/---

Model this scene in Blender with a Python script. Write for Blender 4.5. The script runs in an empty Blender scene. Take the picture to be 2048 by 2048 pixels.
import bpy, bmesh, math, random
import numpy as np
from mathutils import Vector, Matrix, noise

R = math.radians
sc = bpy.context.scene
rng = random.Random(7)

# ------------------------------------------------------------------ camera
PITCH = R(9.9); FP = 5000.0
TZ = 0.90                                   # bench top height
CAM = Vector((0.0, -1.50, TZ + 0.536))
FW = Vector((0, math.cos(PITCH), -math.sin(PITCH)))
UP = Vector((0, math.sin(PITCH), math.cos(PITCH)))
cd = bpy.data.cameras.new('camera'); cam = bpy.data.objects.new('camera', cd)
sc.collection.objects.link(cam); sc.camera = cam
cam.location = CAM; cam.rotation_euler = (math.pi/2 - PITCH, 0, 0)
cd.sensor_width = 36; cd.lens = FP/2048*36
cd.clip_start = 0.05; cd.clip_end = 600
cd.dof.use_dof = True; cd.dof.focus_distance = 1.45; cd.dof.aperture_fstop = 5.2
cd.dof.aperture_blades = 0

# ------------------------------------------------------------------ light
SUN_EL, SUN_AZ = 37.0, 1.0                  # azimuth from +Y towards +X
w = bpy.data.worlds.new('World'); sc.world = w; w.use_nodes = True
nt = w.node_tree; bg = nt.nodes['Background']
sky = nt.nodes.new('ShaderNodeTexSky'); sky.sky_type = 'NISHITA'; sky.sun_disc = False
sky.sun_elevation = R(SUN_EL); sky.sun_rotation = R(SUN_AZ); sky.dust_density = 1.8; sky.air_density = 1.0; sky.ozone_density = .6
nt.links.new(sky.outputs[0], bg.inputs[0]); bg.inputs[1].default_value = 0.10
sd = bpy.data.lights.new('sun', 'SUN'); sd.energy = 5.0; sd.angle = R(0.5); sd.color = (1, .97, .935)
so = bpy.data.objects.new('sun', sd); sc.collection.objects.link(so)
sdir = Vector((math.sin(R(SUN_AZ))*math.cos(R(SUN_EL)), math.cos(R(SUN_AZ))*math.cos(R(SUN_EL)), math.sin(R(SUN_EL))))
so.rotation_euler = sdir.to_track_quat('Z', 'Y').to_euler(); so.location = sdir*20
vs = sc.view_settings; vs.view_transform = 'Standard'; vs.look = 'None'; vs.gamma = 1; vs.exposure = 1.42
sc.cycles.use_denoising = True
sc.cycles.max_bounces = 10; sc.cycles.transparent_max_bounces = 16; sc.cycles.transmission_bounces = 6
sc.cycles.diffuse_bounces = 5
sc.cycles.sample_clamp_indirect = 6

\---

- [STATED GOAL] All of the data needs to be reproduced exactly, with no line missing.

- [RESULT FOR THIS EXERCISE]
Model this scene in Blender with a Python script. Write for Blender 4.5. The script runs in an empty Blender scene. Take the picture to be 2048 by 2048 pixels.
import bpy, bmesh, math, random
import numpy as np
from mathutils import Vector, Matrix, noise

R = math.radians
sc = bpy.context.scene
rng = random.Random(7)

# ------------------------------------------------------------------ camera
PITCH = R(9.9); FP = 5000.0
TZ = 0.90                                   # bench top height
CAM = Vector((0.0, -1.50, TZ + 0.536))
FW = Vector((0, math.cos(PITCH), -math.sin(PITCH)))
UP = Vector((0, math.sin(PITCH), math.cos(PITCH)))
cd = bpy.data.cameras.new('camera'); cam = bpy.data.objects.new('camera', cd)
sc.collection.objects.link(cam); sc.camera = cam
cam.location = CAM; cam.rotation_euler = (math.pi/2 - PITCH, 0, 0)
cd.sensor_width = 36; cd.lens = FP/2048*36
cd.clip_start = 0.05; cd.clip_end = 600
cd.dof.use_dof = True; cd.dof.focus_distance = 1.45; cd.dof.aperture_fstop = 5.2
cd.dof.aperture_blades = 0

# ------------------------------------------------------------------ light
SUN_EL, SUN_AZ = 37.0, 1.0                  # azimuth from +Y towards +X
w = bpy.data.worlds.new('World'); sc.world = w; w.use_nodes = True
nt = w.node_tree; bg = nt.nodes['Background']
sky = nt.nodes.new('ShaderNodeTexSky'); sky.sky_type = 'NISHITA'; sky.sun_disc = False
sky.sun_elevation = R(SUN_EL); sky.sun_rotation = R(SUN_AZ); sky.dust_density = 1.8; sky.air_density = 1.0; sky.ozone_density = .6
nt.links.new(sky.outputs[0], bg.inputs[0]); bg.inputs[1].default_value = 0.10
sd = bpy.data.lights.new('sun', 'SUN'); sd.energy = 5.0; sd.angle = R(0.5); sd.color = (1, .97, .935)
so = bpy.data.objects.new('sun', sd); sc.collection.objects.link(so)
sdir = Vector((math.sin(R(SUN_AZ))*math.cos(R(SUN_EL)), math.cos(R(SUN_AZ))*math.cos(R(SUN_EL)), math.sin(R(SUN_EL))))
so.rotation_euler = sdir.to_track_quat('Z', 'Y').to_euler(); so.location = sdir*20
vs = sc.view_settings; vs.view_transform = 'Standard'; vs.look = 'None'; vs.gamma = 1; vs.exposure = 1.42
sc.cycles.use_denoising = True
sc.cycles.max_bounces = 10; sc.cycles.transparent_max_bounces = 16; sc.cycles.transmission_bounces = 6
sc.cycles.diffuse_bounces = 5
sc.cycles.sample_clamp_indirect = 6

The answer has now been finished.